Em 1864, o Reino da Paz Celestial estava
chegando ao fim. As forças chinesas tinham ameaçado T’ien-ching durante
meses, quando Hung e seu grupo central fugiram para o sul. E Hung
acreditava que Deus iria defender Taiping, mas em junho de 1864, ele
parece ter perdido a certeza da proteção de Deus e envenenou-se. As
forças imperiais descobriram o seu corpo, envolto na cor do imperador,
amarelo, e o despejaram em um esgoto sob a cidade. Com um custo de cerca
de trinta a cinqüenta milhões de vidas ao longo de um período de vinte
anos, a Paz Celestial tinha chegado ao fim.
As Conseqüências
É
comum a sociedade se apegar a valores espirituais na tentativa de
encontrar a solução dos seus problemas. Mesmo na China, um país
embebido pelo Taoísmo e Confucionismo, não foi diferente, até o
cristianismo havia penetrado no país e se misturado à religião oficial.
A revolta dos Taiping marcou
profundamente a história chinesa e inspirou um ciclo de revoluções que
marcaram o país nos anos seguintes. Dentre elas, podemos mencionar a
Reforma dos Cem Dias, que pretendia imprimir a modernização na
administração imperial e a Revolução dos Boxers, cujo caráter era
xenófobo e violento, tendo como objetivo principal, eliminar os
estrangeiros do país.

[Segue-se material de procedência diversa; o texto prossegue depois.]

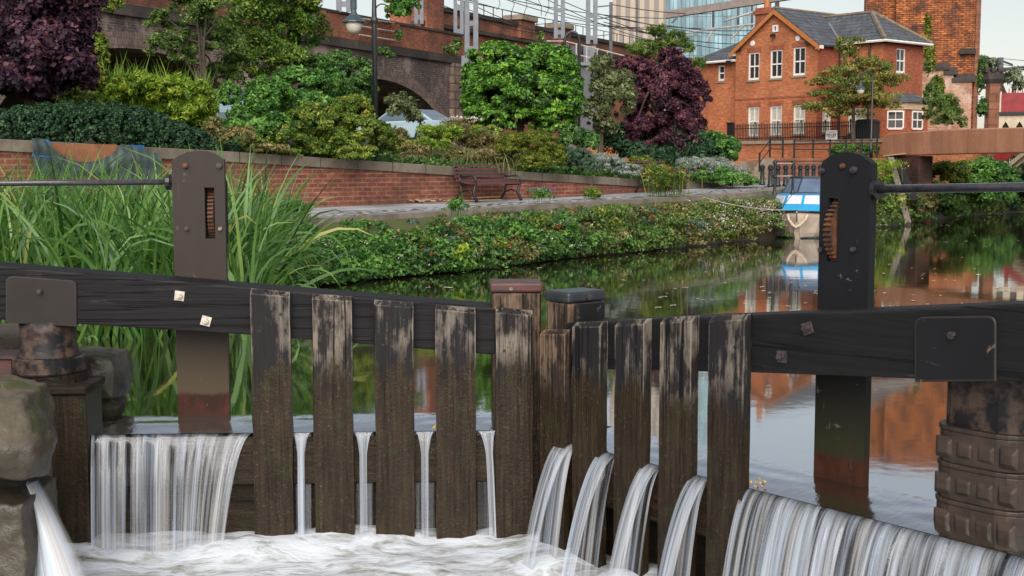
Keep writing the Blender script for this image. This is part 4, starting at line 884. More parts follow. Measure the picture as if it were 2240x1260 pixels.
mb = MB(); mb.box(sL, sR, -.08, .5, ztop - .1, ztop); mb.build('parapet_coping', M['string'], t)
for px in (700, 862): # brick piers on the parapet
    s = vs_(px, 60); mb = MB(); mb.box(s - .3, s + .3, -.1, .0, zs + .362, ztop - .11); mb.build('pier', M['viabrick'], t)
# pilaster at the end
s0 = vs_(955, 200); s1 = sR; mb = MB(); mb.box(s0 + 1.2, s1 + .02, -.22, -.002, -.1, zs - .01); mb.build('pilaster', M['quoin'], t)
mb = MB(); mb.box(sL, sR, .46, D, zs + .1, zs + .8); mb.build('deck', M['string'], t)

# the higher line behind it
F2 = Frame.line(G(1047, 31, 9), G(1351, 92, 9)); z2 = 9.0
a = F2.hit(920, 60, 0)[0]; b = F2.hit(1450, 60, 0)[0]; t = thing('rear_viaduct', 'red brick railway wall rising behind the viaduct with a stone-capped pier', 'wall', F2, ((a + b) / 2, 0, 0))
zc = F2.hit(1105, 86, 0)[1]; zc1 = F2.hit(1105, 78, 0)[1]
mb = MB(); mb.box(a, b, 0, 6, -.1, zc); mb.box(a, b, .05, .6, zc1, z2 - .22); mb.build('brickwork', M['viabrick'], t)
mb = MB(); mb.box(a, b, -.2, .6, zc, zc1); mb.build('string_course', M['string'], t); mb = MB(); mb.box(a, b, -.08, .7, z2 - .22, z2); mb.build('coping', M['string'], t)
for i, (p0, p1) in enumerate(((1135, 1170), (1224, 1245))):
    s0, s1 = F2.hit(p0, 50, -.1)[0], F2.hit(p1, 60, -.1)[0]; s1 = min(s1, s0 + 1.7); mb = MB(); mb.box(s0, s1, -.25, .75, zc1, z2 + .1); pr = mb.build('pier', M['viabrick'], t); mb = MB(); mb.box(s0 - .15, s1 + .15, -.4, .9, z2 + .1, z2 + .42); mb.build('pier_cap', M['sandstone'], pr, bevel=.05)
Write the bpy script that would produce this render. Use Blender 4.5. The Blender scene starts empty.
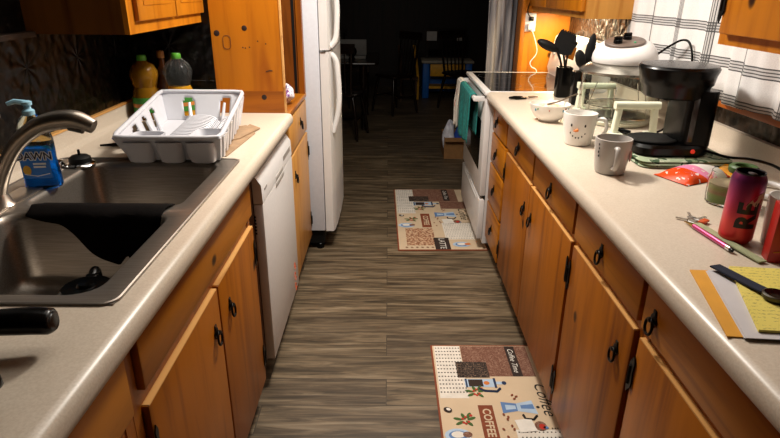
import bpy, bmesh, math, random
from mathutils import Vector, Matrix
random.seed(7)
sc = bpy.context.scene
col = sc.collection
PI = math.pi

# ------------------------------------------------------------------ materials
def lin(h):
    h = h.lstrip('#')
    o = []
    for i in (0, 2, 4):
        c = int(h[i:i+2], 16) / 255
        o.append(c / 12.92 if c <= .04045 else ((c + .055) / 1.055) ** 2.4)
    return (o[0], o[1], o[2], 1)

class NT:
    def __init__(s, name):
        s.m = bpy.data.materials.new(name); s.m.use_nodes = True
        s.t = s.m.node_tree; s.t.nodes.clear()
        s.out = s.n('ShaderNodeOutputMaterial'); s.b = s.n('ShaderNodeBsdfPrincipled')
        s.l(s.b.outputs[0], s.out.inputs[0])
    def n(s, k, **kw):
        x = s.t.nodes.new(k)
        for a, v in kw.items(): setattr(x, a, v)
        return x
    def l(s, a, b): s.t.links.new(a, b)
    def co(s, scale=(1, 1, 1), rnd=False, kind='Object'):
        tc = s.n('ShaderNodeTexCoord'); mp = s.n('ShaderNodeMapping')
        mp.inputs['Scale'].default_value = scale
        src = tc.outputs[kind]
        if rnd:
            oi = s.n('ShaderNodeObjectInfo'); ml = s.n('ShaderNodeMath', operation='MULTIPLY'); ml.inputs[1].default_value = 23.7
            s.l(oi.outputs['Random'], ml.inputs[0])
            ad = s.n('ShaderNodeVectorMath', operation='ADD'); s.l(src, ad.inputs[0]); s.l(ml.outputs[0], ad.inputs[1]); src = ad.outputs[0]
        s.l(src, mp.inputs['Vector']); return mp.outputs[0]
    def noise(s, vec, scale, detail=3, rough=.5, dist=0):
        x = s.n('ShaderNodeTexNoise'); x.inputs['Scale'].default_value = scale; x.inputs['Detail'].default_value = detail
        x.inputs['Roughness'].default_value = rough; x.inputs['Distortion'].default_value = dist
        s.l(vec, x.inputs['Vector']); return x.outputs['Fac']
    def ramp(s, f, stops, interp='LINEAR'):
        x = s.n('ShaderNodeValToRGB'); x.color_ramp.interpolation = interp
        e = x.color_ramp.elements
        while len(e) < len(stops): e.new(.5)
        for i, (p, c) in enumerate(stops):
            e[i].position = p; e[i].color = c if not isinstance(c, str) else lin(c)
        s.l(f, x.inputs[0]); return x.outputs[0]
    def mix(s, f, a, b, mode='MIX'):
        x = s.n('ShaderNodeMix', data_type='RGBA', blend_type=mode)
        for v, i in ((f, 0), (a, 6), (b, 7)):
            if hasattr(v, 'is_output'): s.l(v, x.inputs[i])
            else: x.inputs[i].default_value = v if i == 0 or not isinstance(v, str) else lin(v)
        return x.outputs[2]
    def math(s, op, a, b=None, c=None):
        x = s.n('ShaderNodeMath', operation=op)
        for i, v in enumerate((a, b, c)):
            if v is None: continue
            if hasattr(v, 'is_output'): s.l(v, x.inputs[i])
            else: x.inputs[i].default_value = v
        return x.outputs[0]
    def bump(s, h, strength=.2, dist=.005):
        x = s.n('ShaderNodeBump'); x.inputs['Strength'].default_value = strength; x.inputs['Distance'].default_value = dist
        s.l(h, x.inputs['Height']); s.l(x.outputs[0], s.b.inputs['Normal'])
    def sep(s, vec):
        x = s.n('ShaderNodeSeparateXYZ'); s.l(vec, x.inputs[0]); return x.outputs
    def col(s, c):
        if hasattr(c, 'is_output'): s.l(c, s.b.inputs['Base Color'])
        else: s.b.inputs['Base Color'].default_value = lin(c) if isinstance(c, str) else c
    def set(s, **kw):
        for k, v in kw.items(): s.b.inputs[k.replace('_', ' ')].default_value = v
        return s.m

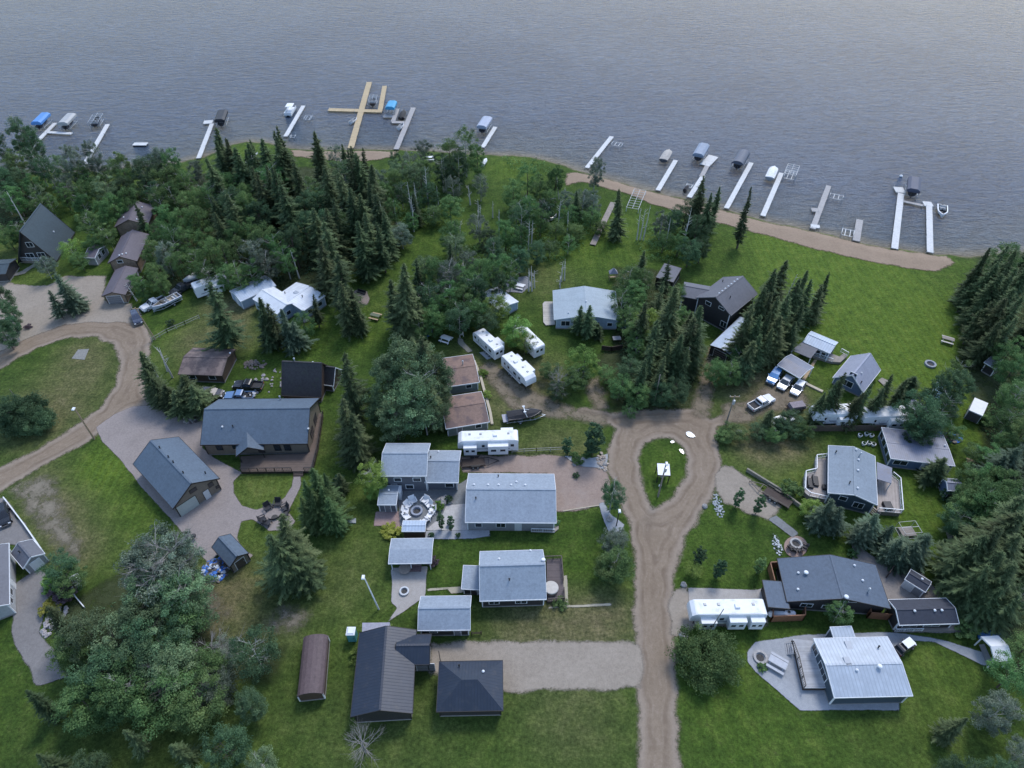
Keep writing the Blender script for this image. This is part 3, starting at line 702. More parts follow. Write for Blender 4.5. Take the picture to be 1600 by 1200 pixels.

Tanto a Reforma dos Cem dias quanto a Revolução
dos Boxers, foram tentativas de uma solução imperial e conservadora para
a crise chinesa, porém, ambas não tiveram êxito.
Logo o ideal revolucionário republicano
ganhou terreno e se espalhou pelo país. Um novo sentimento nasce no povo
chinês: o nacionalismo, e este começa a mudar os rumos da sua história.
Em 1911, nacionalistas chineses, liderados por Sun Yat-Sem, chefiaram
uma revolta que derrubou o imperador e proclamou a República. Sun
Yat-Sem foi o fundador do Kuomintang – O Partido Nacionalista. Ele
sonhava com um Estado democrático, que estimulasse a modernização
econômica da China. Porém, Sun Yat-Sem não dispunha de um exército capaz
de assegurar as conquistas revolucionárias e seu sonho nacionalista foi
esmagado por uma série de arbitrariedades do chefe militar Yuan Shikai,
obrigando-a se afastar do país.
Em quatro de Maio de 1919 explode uma
fervorosa manifestação estudantil contra o imperialismo e o feudalismo
chinês, cujo ponto alto foi a rendição do governo chinês frente ao
Tratado de Versalhes, que não conseguiu de volta os territórios
conquistados pelo Japão, Inglaterra e França na 1ª Guerra Mundial.
Esta manifestação trouxe Sun Yat-Sem ao
poder novamente. O movimento de Quatro de Maio foi também conhecido como
Movimento da Nova Cultura e se tornou o estopim que faltava para
desencadear a Revolução Chinesa. A fundação do Partido Comunista da
China (PCC) foi conseqüência direta do Movimento Quatro de Maio e é nela
que entra em cena a figura de Mao Tsé-Tung.